WRITTEN EXERCISE:
Quote, please, the line with "Keep writing the", the line with "1+.12*math.cos(12*a)).build('deflector', M_CHROME, sp)", and every line between them, exactly and with nothing else.

DATA FOR THIS EXERCISE:
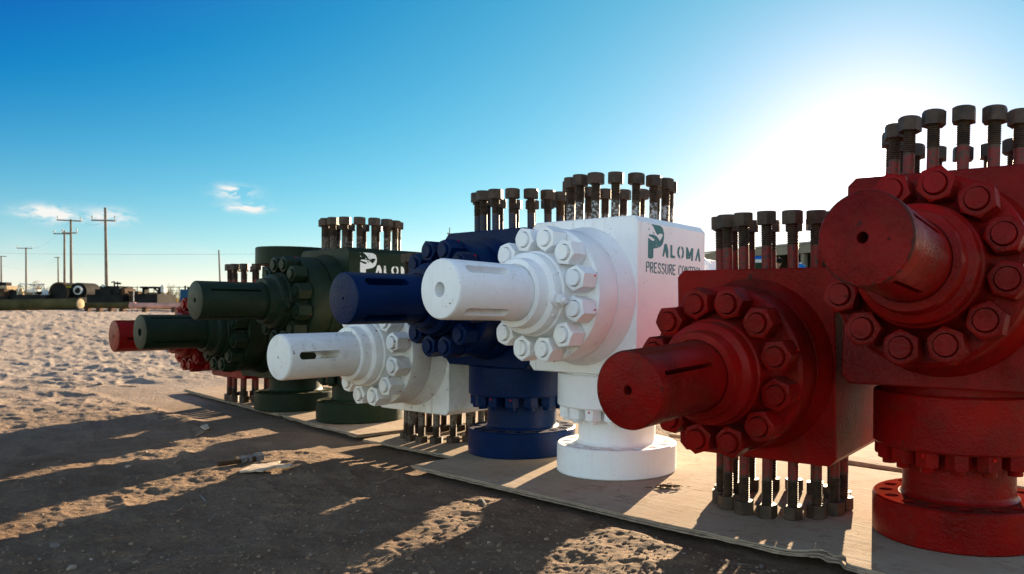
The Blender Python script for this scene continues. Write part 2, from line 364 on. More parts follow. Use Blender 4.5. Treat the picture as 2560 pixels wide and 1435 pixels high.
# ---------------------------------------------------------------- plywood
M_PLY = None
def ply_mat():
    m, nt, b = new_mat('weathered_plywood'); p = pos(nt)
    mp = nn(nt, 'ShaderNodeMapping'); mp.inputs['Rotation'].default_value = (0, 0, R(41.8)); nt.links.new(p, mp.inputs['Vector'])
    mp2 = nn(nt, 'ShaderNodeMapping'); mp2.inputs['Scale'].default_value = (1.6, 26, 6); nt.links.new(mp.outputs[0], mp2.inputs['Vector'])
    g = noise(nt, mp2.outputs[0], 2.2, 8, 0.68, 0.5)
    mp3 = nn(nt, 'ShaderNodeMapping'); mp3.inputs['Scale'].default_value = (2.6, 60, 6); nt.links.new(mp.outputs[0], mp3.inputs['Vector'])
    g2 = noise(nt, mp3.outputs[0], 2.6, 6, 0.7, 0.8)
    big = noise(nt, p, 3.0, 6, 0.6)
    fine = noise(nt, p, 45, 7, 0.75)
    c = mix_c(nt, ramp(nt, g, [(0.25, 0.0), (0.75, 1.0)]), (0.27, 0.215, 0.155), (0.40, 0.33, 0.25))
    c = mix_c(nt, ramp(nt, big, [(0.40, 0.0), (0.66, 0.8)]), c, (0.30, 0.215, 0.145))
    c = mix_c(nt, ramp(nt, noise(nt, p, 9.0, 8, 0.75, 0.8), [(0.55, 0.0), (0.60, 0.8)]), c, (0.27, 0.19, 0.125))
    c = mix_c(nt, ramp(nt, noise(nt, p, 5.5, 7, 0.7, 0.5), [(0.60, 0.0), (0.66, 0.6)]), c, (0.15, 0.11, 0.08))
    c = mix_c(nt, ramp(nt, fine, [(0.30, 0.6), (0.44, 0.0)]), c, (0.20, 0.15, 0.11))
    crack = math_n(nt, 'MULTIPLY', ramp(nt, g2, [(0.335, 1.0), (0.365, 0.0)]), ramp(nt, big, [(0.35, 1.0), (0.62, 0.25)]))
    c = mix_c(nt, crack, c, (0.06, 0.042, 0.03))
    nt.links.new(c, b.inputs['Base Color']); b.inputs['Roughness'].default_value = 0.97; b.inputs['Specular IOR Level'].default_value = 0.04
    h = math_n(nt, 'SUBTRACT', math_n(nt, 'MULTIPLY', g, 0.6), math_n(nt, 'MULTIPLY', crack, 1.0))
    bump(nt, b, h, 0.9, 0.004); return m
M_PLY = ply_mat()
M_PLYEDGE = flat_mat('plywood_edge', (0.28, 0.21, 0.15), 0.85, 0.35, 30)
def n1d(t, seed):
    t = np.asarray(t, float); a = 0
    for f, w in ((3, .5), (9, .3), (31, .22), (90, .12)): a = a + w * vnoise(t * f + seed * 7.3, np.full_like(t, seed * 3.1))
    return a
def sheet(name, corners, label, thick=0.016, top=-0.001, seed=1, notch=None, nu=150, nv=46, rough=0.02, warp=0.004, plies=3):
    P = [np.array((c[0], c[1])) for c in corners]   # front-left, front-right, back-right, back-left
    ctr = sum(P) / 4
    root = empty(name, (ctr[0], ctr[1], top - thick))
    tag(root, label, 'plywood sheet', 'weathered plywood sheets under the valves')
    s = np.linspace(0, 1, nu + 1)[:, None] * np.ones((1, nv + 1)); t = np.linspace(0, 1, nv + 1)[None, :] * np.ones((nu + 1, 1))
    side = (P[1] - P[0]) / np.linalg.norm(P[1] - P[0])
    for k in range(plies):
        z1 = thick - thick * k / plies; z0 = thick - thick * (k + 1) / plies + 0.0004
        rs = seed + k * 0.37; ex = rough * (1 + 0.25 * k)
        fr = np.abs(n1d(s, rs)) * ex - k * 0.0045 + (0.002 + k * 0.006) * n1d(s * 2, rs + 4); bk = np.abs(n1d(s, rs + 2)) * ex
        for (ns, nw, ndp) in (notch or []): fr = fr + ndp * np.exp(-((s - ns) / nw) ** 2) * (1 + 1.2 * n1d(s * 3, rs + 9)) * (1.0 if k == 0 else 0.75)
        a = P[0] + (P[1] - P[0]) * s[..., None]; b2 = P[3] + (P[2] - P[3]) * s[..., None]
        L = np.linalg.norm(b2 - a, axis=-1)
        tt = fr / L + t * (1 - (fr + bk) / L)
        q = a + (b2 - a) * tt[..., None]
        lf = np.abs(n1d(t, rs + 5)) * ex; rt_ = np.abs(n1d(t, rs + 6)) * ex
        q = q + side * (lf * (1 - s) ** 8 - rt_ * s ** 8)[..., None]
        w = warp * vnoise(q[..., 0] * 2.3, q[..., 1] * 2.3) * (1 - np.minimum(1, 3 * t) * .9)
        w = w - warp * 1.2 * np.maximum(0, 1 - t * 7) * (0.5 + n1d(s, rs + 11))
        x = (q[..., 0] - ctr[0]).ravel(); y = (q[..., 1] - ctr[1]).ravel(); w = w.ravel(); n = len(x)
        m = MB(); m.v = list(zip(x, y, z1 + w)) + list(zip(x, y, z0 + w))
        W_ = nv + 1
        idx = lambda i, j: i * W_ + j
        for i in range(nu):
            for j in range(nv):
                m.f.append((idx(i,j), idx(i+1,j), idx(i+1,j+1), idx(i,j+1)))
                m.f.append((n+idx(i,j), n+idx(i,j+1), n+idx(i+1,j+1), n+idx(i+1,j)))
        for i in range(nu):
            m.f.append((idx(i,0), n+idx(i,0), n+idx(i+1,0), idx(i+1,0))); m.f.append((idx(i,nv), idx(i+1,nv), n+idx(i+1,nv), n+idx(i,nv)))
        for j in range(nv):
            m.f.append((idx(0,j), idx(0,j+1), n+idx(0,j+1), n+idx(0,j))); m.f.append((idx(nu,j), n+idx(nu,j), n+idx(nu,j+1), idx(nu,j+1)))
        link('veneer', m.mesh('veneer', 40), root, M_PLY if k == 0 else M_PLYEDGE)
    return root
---
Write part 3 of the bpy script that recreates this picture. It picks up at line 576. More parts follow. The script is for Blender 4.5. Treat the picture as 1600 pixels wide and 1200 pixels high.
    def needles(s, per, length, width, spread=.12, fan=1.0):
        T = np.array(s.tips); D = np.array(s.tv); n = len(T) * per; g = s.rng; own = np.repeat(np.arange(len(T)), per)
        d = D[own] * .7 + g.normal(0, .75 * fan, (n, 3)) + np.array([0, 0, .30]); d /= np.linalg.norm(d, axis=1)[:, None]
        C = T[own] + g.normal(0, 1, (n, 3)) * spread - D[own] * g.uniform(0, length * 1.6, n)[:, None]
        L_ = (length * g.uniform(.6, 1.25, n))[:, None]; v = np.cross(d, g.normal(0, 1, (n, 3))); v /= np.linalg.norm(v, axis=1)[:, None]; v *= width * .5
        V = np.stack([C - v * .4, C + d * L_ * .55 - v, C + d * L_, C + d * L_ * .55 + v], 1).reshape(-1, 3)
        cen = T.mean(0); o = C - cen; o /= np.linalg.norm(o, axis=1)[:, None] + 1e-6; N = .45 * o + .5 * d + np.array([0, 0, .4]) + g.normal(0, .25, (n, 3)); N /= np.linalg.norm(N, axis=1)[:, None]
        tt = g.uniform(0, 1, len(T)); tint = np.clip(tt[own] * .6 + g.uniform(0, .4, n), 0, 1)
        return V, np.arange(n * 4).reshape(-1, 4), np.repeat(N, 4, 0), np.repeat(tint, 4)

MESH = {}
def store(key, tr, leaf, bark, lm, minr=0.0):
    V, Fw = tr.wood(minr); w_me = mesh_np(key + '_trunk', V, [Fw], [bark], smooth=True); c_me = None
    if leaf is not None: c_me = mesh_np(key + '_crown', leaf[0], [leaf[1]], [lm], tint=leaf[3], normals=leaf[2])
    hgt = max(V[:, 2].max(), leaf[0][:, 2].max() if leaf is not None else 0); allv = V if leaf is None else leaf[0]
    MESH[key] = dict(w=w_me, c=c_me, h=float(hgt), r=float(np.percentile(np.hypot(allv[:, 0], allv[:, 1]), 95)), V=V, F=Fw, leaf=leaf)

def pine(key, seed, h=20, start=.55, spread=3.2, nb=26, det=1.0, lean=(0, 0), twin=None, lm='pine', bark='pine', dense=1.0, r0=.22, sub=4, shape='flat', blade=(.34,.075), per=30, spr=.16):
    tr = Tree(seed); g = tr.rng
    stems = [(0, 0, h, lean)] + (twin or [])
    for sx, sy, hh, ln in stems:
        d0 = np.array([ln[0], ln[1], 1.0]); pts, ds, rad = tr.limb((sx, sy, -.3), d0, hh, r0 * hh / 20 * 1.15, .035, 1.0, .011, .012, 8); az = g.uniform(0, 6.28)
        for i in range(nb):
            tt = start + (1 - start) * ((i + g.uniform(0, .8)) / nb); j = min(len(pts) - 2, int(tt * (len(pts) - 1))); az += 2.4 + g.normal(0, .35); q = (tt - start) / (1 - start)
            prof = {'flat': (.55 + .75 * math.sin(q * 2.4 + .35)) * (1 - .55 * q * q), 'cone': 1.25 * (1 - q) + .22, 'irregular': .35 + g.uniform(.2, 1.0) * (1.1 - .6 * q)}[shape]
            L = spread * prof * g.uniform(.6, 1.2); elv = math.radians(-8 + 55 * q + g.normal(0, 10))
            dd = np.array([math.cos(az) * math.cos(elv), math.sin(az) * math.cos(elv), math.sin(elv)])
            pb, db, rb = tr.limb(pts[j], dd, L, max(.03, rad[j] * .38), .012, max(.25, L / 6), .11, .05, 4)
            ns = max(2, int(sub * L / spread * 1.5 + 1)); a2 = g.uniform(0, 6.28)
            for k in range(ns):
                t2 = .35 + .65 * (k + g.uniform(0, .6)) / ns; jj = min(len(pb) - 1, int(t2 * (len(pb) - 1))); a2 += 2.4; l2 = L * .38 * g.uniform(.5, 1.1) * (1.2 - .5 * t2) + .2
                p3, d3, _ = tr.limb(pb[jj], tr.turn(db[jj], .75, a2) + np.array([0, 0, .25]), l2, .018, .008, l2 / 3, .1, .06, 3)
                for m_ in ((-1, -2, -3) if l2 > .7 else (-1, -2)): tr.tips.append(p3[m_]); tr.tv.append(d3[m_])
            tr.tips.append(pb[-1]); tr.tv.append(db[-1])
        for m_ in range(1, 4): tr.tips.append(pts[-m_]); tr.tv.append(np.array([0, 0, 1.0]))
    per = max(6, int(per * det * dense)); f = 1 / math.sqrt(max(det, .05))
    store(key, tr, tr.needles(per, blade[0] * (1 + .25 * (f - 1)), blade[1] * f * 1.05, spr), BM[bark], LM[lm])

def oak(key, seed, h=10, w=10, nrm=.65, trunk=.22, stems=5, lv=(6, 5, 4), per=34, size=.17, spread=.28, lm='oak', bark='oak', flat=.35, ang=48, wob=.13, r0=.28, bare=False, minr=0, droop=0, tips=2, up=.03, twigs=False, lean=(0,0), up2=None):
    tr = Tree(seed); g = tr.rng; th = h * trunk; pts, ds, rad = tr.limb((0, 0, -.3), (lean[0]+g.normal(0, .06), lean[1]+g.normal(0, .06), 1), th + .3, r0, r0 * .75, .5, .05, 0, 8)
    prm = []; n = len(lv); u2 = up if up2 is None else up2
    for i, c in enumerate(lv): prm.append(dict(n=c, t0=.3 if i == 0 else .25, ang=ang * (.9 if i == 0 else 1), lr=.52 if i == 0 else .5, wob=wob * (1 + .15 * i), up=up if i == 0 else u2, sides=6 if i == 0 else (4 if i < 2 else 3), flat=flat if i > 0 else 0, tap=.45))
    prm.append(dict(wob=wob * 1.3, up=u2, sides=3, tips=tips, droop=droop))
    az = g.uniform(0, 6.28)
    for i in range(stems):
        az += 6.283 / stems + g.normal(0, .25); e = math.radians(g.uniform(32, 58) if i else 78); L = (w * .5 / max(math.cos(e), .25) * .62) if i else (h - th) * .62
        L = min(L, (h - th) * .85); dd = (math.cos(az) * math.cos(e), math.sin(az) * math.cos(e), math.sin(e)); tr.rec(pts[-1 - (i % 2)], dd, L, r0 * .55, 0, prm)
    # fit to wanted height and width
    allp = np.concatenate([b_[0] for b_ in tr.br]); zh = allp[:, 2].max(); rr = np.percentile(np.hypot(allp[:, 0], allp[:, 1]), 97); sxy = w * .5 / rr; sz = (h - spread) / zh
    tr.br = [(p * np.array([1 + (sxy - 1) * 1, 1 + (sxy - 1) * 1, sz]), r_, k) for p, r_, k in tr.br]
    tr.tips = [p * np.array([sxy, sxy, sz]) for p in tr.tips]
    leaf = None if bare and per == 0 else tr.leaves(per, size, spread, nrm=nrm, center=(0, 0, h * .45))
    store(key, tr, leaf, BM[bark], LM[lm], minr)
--
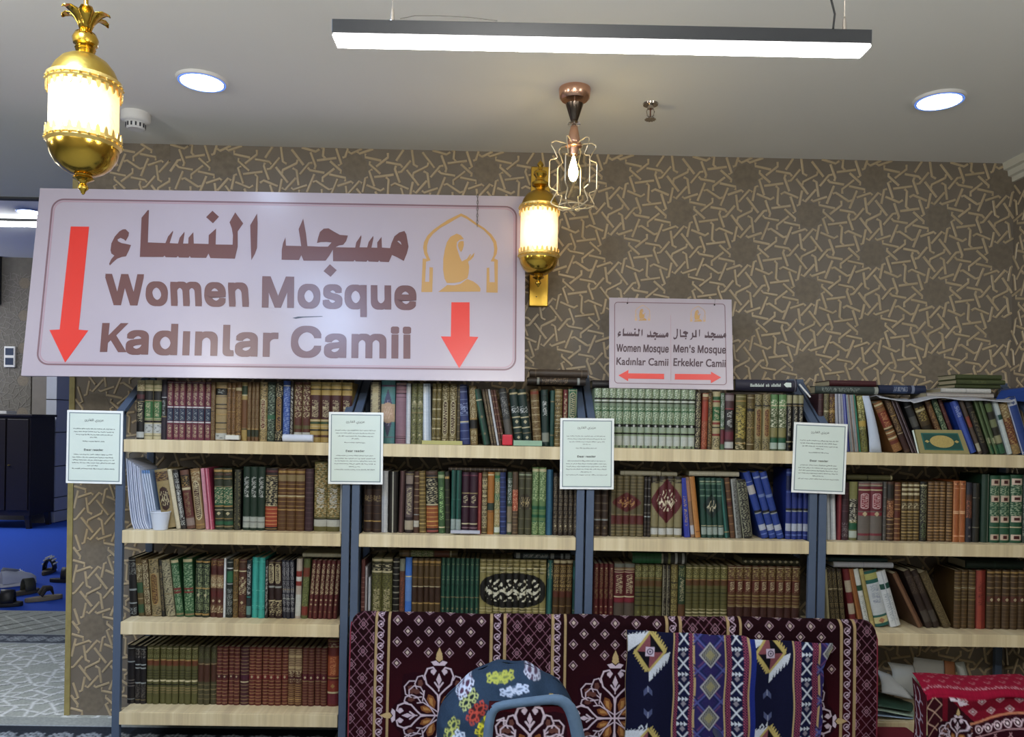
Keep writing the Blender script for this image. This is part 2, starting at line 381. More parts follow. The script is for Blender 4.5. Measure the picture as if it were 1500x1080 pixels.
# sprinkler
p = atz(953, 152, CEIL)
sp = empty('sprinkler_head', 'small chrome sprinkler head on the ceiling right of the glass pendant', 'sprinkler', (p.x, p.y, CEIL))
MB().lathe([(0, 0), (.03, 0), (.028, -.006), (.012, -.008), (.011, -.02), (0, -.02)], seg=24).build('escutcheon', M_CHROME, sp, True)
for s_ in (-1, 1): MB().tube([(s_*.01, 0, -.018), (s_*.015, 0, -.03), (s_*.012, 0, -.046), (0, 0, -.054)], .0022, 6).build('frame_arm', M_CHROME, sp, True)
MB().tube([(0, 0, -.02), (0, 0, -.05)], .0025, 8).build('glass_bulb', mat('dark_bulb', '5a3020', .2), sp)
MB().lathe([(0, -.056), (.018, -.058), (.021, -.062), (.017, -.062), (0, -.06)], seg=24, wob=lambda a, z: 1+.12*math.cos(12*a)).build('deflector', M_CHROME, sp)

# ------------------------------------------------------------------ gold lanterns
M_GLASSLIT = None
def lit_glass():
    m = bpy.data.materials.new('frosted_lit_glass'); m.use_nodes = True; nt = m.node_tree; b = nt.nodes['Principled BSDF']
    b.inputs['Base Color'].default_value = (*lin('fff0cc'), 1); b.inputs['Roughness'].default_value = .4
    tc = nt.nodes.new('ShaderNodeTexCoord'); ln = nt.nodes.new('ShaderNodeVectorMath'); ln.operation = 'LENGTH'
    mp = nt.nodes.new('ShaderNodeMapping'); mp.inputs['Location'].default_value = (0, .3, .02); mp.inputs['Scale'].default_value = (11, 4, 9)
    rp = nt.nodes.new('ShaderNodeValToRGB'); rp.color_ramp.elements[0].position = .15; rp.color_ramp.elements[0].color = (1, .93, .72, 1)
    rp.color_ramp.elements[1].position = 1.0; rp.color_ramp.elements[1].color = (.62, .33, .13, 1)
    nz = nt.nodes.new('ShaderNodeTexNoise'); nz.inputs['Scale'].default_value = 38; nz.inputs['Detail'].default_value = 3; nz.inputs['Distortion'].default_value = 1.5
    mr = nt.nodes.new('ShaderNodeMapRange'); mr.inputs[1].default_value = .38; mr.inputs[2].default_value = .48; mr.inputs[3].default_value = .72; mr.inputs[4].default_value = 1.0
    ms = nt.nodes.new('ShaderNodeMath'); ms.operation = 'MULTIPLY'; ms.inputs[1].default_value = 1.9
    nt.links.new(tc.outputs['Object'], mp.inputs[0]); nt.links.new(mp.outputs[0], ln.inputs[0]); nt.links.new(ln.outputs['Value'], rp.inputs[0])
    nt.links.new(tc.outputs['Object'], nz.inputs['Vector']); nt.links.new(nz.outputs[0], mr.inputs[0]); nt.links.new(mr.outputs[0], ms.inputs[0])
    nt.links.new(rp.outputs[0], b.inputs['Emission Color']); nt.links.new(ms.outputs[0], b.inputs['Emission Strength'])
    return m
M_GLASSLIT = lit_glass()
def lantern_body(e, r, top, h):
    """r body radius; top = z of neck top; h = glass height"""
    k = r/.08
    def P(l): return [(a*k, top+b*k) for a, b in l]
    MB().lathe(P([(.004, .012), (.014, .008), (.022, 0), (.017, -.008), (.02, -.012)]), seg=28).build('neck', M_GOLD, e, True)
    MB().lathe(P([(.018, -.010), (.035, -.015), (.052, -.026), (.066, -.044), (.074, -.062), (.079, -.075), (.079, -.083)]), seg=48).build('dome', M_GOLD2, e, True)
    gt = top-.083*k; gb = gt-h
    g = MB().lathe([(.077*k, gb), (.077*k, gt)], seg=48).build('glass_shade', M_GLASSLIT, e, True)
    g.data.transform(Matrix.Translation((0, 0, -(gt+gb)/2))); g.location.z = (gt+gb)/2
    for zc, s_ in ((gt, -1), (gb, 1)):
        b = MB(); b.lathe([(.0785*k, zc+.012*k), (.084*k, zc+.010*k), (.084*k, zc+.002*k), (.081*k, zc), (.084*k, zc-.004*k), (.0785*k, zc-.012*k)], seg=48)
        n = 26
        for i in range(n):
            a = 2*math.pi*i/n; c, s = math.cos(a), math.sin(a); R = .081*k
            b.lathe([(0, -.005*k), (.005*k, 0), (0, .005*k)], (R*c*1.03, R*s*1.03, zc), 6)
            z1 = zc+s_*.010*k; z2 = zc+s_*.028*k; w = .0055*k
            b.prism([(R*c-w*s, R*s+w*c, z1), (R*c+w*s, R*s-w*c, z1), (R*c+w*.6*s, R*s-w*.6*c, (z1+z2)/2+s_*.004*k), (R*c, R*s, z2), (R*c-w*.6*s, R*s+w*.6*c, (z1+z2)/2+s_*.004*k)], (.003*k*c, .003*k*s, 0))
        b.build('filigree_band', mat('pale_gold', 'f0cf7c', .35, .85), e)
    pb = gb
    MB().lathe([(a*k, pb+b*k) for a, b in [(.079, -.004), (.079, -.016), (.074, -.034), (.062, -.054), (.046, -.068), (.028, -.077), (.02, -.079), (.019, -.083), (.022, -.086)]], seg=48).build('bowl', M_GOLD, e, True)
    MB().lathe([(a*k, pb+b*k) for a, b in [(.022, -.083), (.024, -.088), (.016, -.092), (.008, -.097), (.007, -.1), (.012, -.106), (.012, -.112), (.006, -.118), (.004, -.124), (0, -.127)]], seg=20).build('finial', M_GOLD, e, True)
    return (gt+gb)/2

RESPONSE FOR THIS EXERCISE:
Keep writing the Blender script for this image. This is part 2, starting at line 381. More parts follow. The script is for Blender 4.5. Measure the picture as if it were 1500x1080 pixels.
# sprinkler
p = atz(953, 152, CEIL)
sp = empty('sprinkler_head', 'small chrome sprinkler head on the ceiling right of the glass pendant', 'sprinkler', (p.x, p.y, CEIL))
MB().lathe([(0, 0), (.03, 0), (.028, -.006), (.012, -.008), (.011, -.02), (0, -.02)], seg=24).build('escutcheon', M_CHROME, sp, True)
for s_ in (-1, 1): MB().tube([(s_*.01, 0, -.018), (s_*.015, 0, -.03), (s_*.012, 0, -.046), (0, 0, -.054)], .0022, 6).build('frame_arm', M_CHROME, sp, True)
MB().tube([(0, 0, -.02), (0, 0, -.05)], .0025, 8).build('glass_bulb', mat('dark_bulb', '5a3020', .2), sp)
MB().lathe([(0, -.056), (.018, -.058), (.021, -.062), (.017, -.062), (0, -.06)], seg=24, wob=lambda a, z: 1+.12*math.cos(12*a)).build('deflector', M_CHROME, sp)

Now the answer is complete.